Thomas recommended, according to the Globe, that the state attorney reconsider the prosecution of McGee for sexual battery and add in the offense of lewd and lascivious behavior. The state attorney declined.

Kathleen Norbut, the former president of United to Stop Slots in Massachusetts, complained in a May 3 email to Crosby about the hiring of McGee. “McGee? PR nightmare,” she wrote to him. “ I’ll be blunt. The GC did not get that one right. . . . I don’t think that this will be brushed aside.”

Crosby disagreed. In a response to Norbut, he wrote: “What we know is that the state attorney in Florida concluded that there was no corroborating evidence to the allegation to bring a charge. End of story. . . . We are lucky to have him.” A May 4 story in the Cape Cod Times reported that Crosby referred several times to McGee as a “superstar,” adding that the allegations against him were “wholly unsubstantiated” and have “zero substance."

On May 6, Schwartzman learned from a Globe article that, according to unnamed officials familiar with McGee’s employment history, the Patrick administration never conducted its own internal investigation of the Florida charges and instead relied on the findings of the Florida prosecutor. The Globe report was subsequently confirmed by the Patrick administration.

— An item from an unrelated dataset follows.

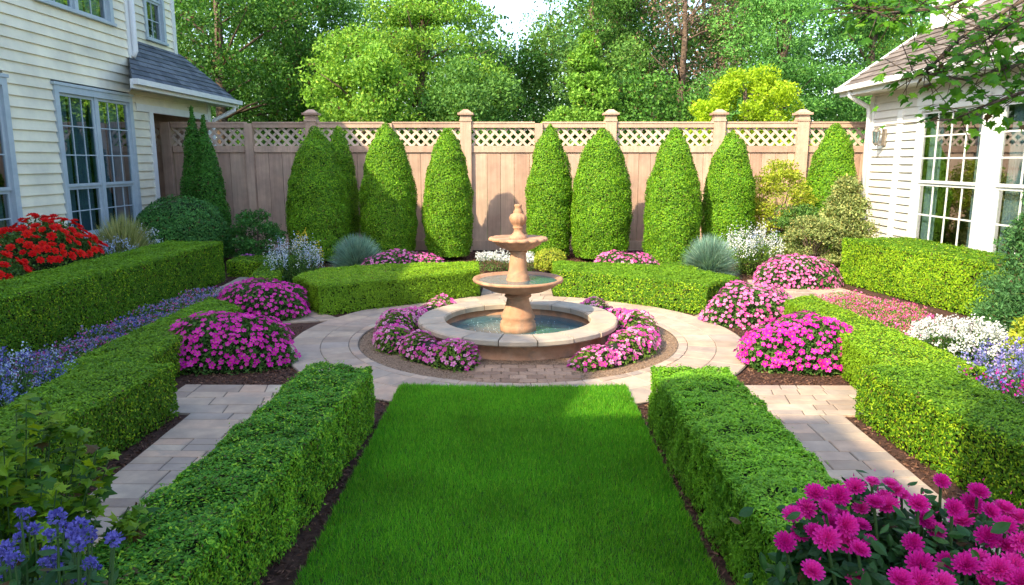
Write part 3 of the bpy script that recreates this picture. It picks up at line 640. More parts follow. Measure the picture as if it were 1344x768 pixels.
def clump(label, x, y, R_, h, fm, fr, nst=60, leafm=bush_leaf, name='flowering_plant', cat='flowers', spike=.3, tint=None, nl=2600):
    root = empty(name, (x, y, 0), label, cat); st = MB(); fb = MB(); lb = MB()
    P, N = dome_pts(nl, R_ * .95, R_ * .95, h * .8, 0, x); leaves(lb, P * rg.uniform(.35, 1, (nl, 1)), N + [0, 0, .4], .035, .016, .5)
    for i in range(nst):
        a = random.uniform(0, 6.283); q = R_ * math.sqrt(random.random()); hh = h * random.uniform(.7, 1.1) * (1 - .35 * (q / R_) ** 2)
        tip = np.array([q * math.cos(a), q * math.sin(a), hh]); st.tube([(tip[0] * .4, tip[1] * .4, 0), tuple(tip * [.8, .8, .6]), tuple(tip)], [.004, .003, .002], 4)
        k = random.randint(12, 22); m_ = random.randrange(len(fm)); Q = tip + rg.normal(size=(k, 3)) * [fr, fr, fr * (1 + spike * 4)] - [0, 0, fr * spike * 3]
        leaves(fb, Q, rg.normal(size=(k, 3)) * .4 + [0, -.2, .5], fr * .95, fr * .8, .4, m_)
    lb.build('foliage', leafm, root); st.build('stem', stem_m, root); tag(fb.build('flowers', fm, root), kind='stuff'); return root
clump('pale blue and white flowers with a few yellow ones, left of the grass ball', -3.62, 11.6, .46, .78, [paleb, whitep, paleb, whitep], .022, 110, spike=.5)
clump('yellow flowers rising behind the pale blue flowers', -3.62, 12.25, .26, .80, [yellp], .028, 16, nl=400)
clump('tall white flowers right of the right grass ball, against the cone evergreens', 4.2, 13.0, .55, .86, [whitep, whitep, paleb], .026, 120, leafm=leaf_bright, spike=.5)
clump('white flower mound near the right edge beside the dark conifer', 4.5, 7.15, .50, .42, [whitep], .024, 190, leafm=bush_leaf, spike=.0)
clump('blue flower clump at the left edge behind the low hedge block', -4.0, 5.3, .58, .54, [bluep, paleb, violp], .020, 120, spike=.2)
clump('small blue flowers next to the hedge corner, right of the blue clump', -3.65, 4.75, .34, .50, [bluep], .022, 30, spike=.1, nl=700)
clump('purple and blue flowers at the right edge behind the right hedge block', 3.95, 5.2, .62, .50, [violp, bluep, purp, magenta], .024, 170, spike=.1)
clump('second purple flower clump, behind the purple and blue ones', 4.35, 5.95, .50, .46, [purp, violp, bluep], .022, 110, spike=.1)
clump('pale blue flowers by the ball shrub behind the tall left hedge', -6.35, 12.1, .42, .84, [paleb, whitep], .026, 70, spike=.1)
clump('pale blue flowers next to the straw coloured grass', -6.25, 11.2, .40, .82, [paleb], .024, 60, spike=.1)
mound('red flowering bush behind the tall left hedge, under the windows', -6.55, 9.9, .62, 1.15, 1.18, red_b, .105, .05, .03, 9000, name='red_flower_bush', lo=.55, frac=.95, group='red flowering bushes', scale=(.9, 1.5))
mound('low red flowers at the left edge on top of the tall hedge line', -6.3, 8.3, .50, .9, .98, red_b, .12, .05, .03, 5000, name='red_flower_bush', lo=.45, frac=.75, group='red flowering bushes', scale=(.9, 1.5))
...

When Republican Rep. Daniel Winslow said he planned to hire a private investigator to investigate the Florida incident, McGee decided to call it quits. On May 9 – just eight days after he was hired as the gambling commission’s interim executive director and after only three days on the job – McGee abruptly quit.

Two days later, Patrick said he would welcome McGee back to his administration. “He is a very, very strong, very able, high-contributing member of our team, and I hope he will come back,” the Cape Cod Times quoted Patrick as saying.

But despite having Patrick’s public support, McGee never returned. After taking a leave of absence, he resigned from the Patrick administration in June.